Ce que Frédéric Lenoir a appelé justement le « miracle Spinoza » mérite en effet des explications. A côté de l’école française récente des études spinozistes (Jacquet, Macherey, Moreau, Ramond, Pautrat), qui en a renouvelé l’approche, se sont développées les études européennes et américaines, tandis que la jeune génération s’est mise à lire Spinoza sur Internet. Comment le comprendre? Un ensemble de raisons ont récemment convergé: d’abord peut-être, l’intérêt des scientifiques. Naguère, des astrophysiciens (Einstein), des mathématiciens (Cantor, Cavaillès), des psychanalystes (Freud); aujourd’hui, des neurophysiologistes (Atlan, Changeux, Damasio) se rapprochent de ses conceptions: dans l’ordre, Dieu et la nature, l’infini, les affects, les rapports de l’âme et du corps. Ensuite, le renouveau de la philosophie politique, qui s’interroge sur la démocratie et les rapports entre religion et politique, à l’âge de la mondialisation. Car Spinoza, n’en déplaise à ses détracteurs qui voient en lui un médiéval, est l’un des grands penseurs modernes de la démocratie et de la sécularisation. Pour lui, la religion ne doit pas être une puissance et « Aime ton prochain comme toi-même » est un fondement de la république moderne.

Vous évoquez la quête d’une « nouvelle philosophie »…

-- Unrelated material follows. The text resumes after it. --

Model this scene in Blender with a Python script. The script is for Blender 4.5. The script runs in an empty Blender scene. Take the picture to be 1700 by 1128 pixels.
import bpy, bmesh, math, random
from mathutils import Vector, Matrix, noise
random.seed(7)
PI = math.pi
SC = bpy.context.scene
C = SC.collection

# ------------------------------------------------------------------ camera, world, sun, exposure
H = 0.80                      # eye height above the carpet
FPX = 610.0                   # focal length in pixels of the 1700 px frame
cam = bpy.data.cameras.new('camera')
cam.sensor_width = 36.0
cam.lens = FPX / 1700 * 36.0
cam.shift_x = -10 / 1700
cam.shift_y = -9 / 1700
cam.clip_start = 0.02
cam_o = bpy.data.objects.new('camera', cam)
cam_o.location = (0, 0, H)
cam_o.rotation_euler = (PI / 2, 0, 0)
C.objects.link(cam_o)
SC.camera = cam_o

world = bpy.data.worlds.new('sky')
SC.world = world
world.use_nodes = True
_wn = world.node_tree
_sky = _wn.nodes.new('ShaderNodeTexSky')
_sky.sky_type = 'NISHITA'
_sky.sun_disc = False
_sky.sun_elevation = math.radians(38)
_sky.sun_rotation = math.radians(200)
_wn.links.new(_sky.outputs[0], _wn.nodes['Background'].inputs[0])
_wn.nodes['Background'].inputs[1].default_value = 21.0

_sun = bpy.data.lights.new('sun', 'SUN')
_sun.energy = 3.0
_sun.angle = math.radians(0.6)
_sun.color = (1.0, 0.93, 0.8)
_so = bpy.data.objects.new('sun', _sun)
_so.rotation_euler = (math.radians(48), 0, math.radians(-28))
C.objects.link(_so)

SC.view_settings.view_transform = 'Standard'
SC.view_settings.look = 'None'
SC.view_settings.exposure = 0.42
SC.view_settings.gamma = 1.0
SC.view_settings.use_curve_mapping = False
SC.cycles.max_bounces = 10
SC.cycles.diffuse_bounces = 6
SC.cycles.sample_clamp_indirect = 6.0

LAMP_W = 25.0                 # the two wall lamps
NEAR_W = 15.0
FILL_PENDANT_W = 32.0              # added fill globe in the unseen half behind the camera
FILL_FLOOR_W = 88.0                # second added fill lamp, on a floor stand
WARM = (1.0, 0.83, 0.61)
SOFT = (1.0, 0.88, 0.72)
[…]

Oui, et c’est peut-être la raison essentielle du retour à Spinoza: l’essoufflement de la voie principale de la philosophie moderne, la philosophie du sujet, de Descartes à Kant et à ses successeurs. Elle faisait de l’homme un être de culture, exilé de la nature qui devait en devenir maître et possesseur. Elle séparait le savoir de la morale, elle hiérarchisait l’âme et le corps et préparait, chez certains, un passage à la démiurgie: l’homme fait place au surhomme, Dieu est mort, la seule histoire est celle de l’Esprit ou des sujets collectifs. Toutes ces idées ont provoqué la montée du nihilisme et une crise de la modernité. De là, la recherche d’une autre philosophie.

Peut-on considérer que le mouvement écologique joue un rôle dans le retour à Spinoza?

Certainement. En dénonçant la pollution, la disparition de certaines espèces animales, en nous faisant prendre conscience du réchauffement climatique, « l’écologie » a mis à mal des idées dominantes de la philosophie moderne: que nous n’appartenons pas à la nature, que nous pouvons la dominer et en abuser. Nous avons compris que c’était faux, que nous ne sommes pas des dieux et que les catastrophes que nous infligeons à la Terre s’abattent sur nous. De même, la conviction que les humains sont seuls à posséder une âme et que les animaux ne sont que des animaux-machines. C’est à nouveau faux. Précisément, les zoologistes nous ont appris que nous nous sommes différenciés très lentement des espèces animales et les botanistes expliquent que les végétaux qui communiquent et se protègent par genres sont eux aussi issus d’un combiné d’âme et de corps, quoique très différent du nôtre.

Spinoza. L'autre voie, par Blandine Kriegel, éd. du Cerf, 512 p.
Spinoza. L’autre voie, par Blandine Kriegel, éd. du Cerf, 512 p.

Ces idées actuelles retrouvent précisément l’orientation de la philosophie de Spinoza. En effet, il affirme que nous, les humains, sommes dans la nature et en Dieu, dont nous procédons, que l’esprit et le corps (le code et la matière) sont des attributs de Dieu, présents dans tout l’Univers, que nous sommes puissants, d’une énergie qui procède de Dieu, mais pas tout-puissants, et que nous devons combiner notre force avec les forces extérieures. Loin des folies du subjectivisme, la philosophie humaniste de Spinoza développe une conception optimiste de l’homme qui célèbre sa vie et ses affects actifs, ainsi que la recherche de la liberté, mais en l’inscrivant dans la nature et en la rapportant à Dieu.